Quantifying influences of anthropogenic-natural factors on ecological land evolution in mega-urban agglomeration: A case study of Guangdong-Hong Kong-Macao greater Bay area

Abstract

Modeling ecological land evolution and determining the responsible driving forces is a common research topic in land use and landscape ecology. However, the interaction effect and dynamic change of anthropogenic-natural factors on the ecological land evolution of urban agglomerations is still unclear. Supported by Google Earth Engine, this study used Landsat satellite imagery and random forest algorithm to obtain the land cover datasets of Guangdong-Hong Kong-Macao Greater Bay Area from 1990 to 2019. Furthermore, a geographic detector was used to identify the driving factors’ impact on ecological land evolution by quantifying nonlinear associations, change characteristics, and mechanisms. The results show: (1) Ecological land shifted from decline and fragmentation (1990–2010) to growth and integration (2010–2019). (2) Population density (q = 0.83) and land urbanization rate (q = 0.75) mainly controlled the ecological land evolution, illustrating more explanatory power than other factors, and accounting for higher proportion of area as the determinant factor in the study region.
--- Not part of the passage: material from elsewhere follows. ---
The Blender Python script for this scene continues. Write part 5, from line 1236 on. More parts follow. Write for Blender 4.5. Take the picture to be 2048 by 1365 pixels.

All driving factors interactions were bivariate, and the interaction between population density and elevation had the largest influence (q = 0.92). (3) Anthropogenic factors had a generally greater influence on ecological land than natural factors, and the impact of population density and GDP per capita exhibited a continuous increase, while land urbanization rate first decreased (1990–2000) and then increased (2000–2019) in response to industrial restructuring and accelerated urbanization. Due to the intensification of anthropogenic activities, the effect of average annual temperature and precipitation declined by 69% and 77%, respectively. The conclusions indicate that the interaction and spatially heterogeneous distribution of anthropogenic-natural factors should be comprehensively considered when designing a system based on cooperative mechanisms to improve ecological protection efficiency.